Three important indicators point to a ship sailing through turbulent waters. This must draw the attention of those desirous of becoming the next chief executive officers of this great nation. One, the shifting of goalposts on the debt ceiling criteria and what ought to be that measure from Treasury mandarins is the clearest warning sign. For obvious reasons, they have insider information and better evidence than the politicians. With hindsight, it should not be forgotten that the huge debt appetite has be justified on legacy projects. That is politics not economics!

Two, over the past decade, the debt portfolio has significantly shifted from bilateral to more expensive commercial loans under Eurobonds and project financing. This has also seen the return of ‘conditionalities’ from the multilateral lenders after two-decade break. In finance lingua, exchanging cheaper loans with more expensive loans are indicators of bad things to come. It is like a person borrowing from a bank to pay a Sacco loan and then going to a Shylock to pay the bank loan. Those are signs of real trouble.

Three, the aggressive shift to opaque public-private partnership arrangements and their attendant new forms of taxation. Tolls are taxes no matter what impressions policy documents may want to create.

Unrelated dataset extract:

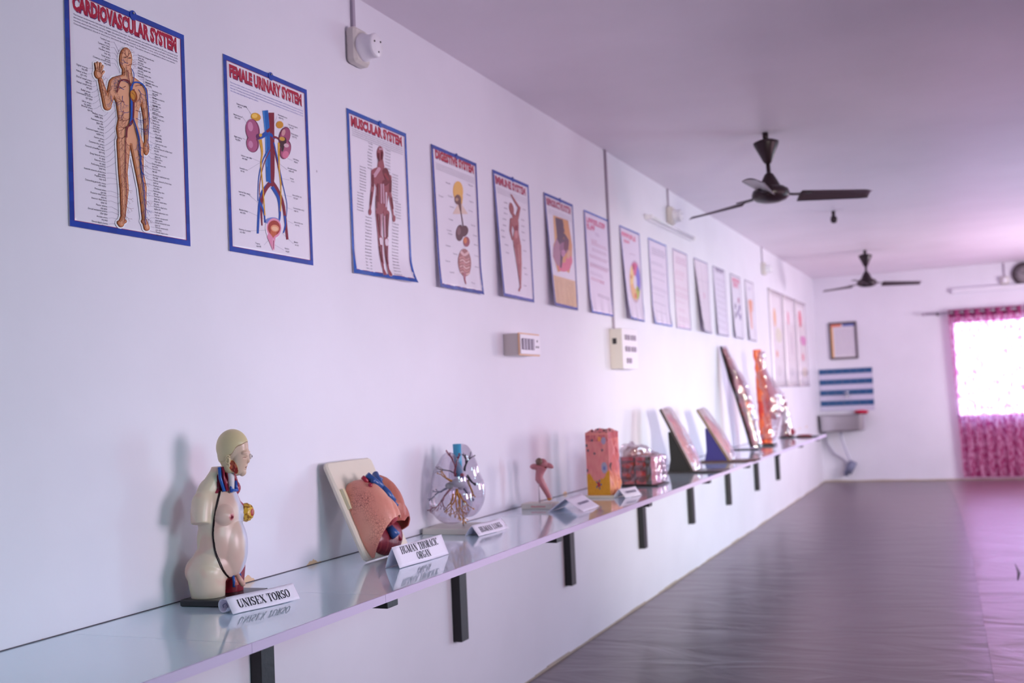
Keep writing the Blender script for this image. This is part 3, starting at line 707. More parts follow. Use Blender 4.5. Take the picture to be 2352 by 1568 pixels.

As postulated in an earlier article here a fortnight ago, PPPs are innovative financial products to accelerate public investments, attract private sector efficiency and access expertise. But they are only as good as those that draft them. Among the corrupt, they are lethal weapons against the sovereignty and long-term macroeconomic stability.

Finally, to our boys and girls who sat the 2021 KCPE exam. Hearty congratulations! You inspire and give us hope that you shall soon pick up the pen from me to chart a new frontier for this column.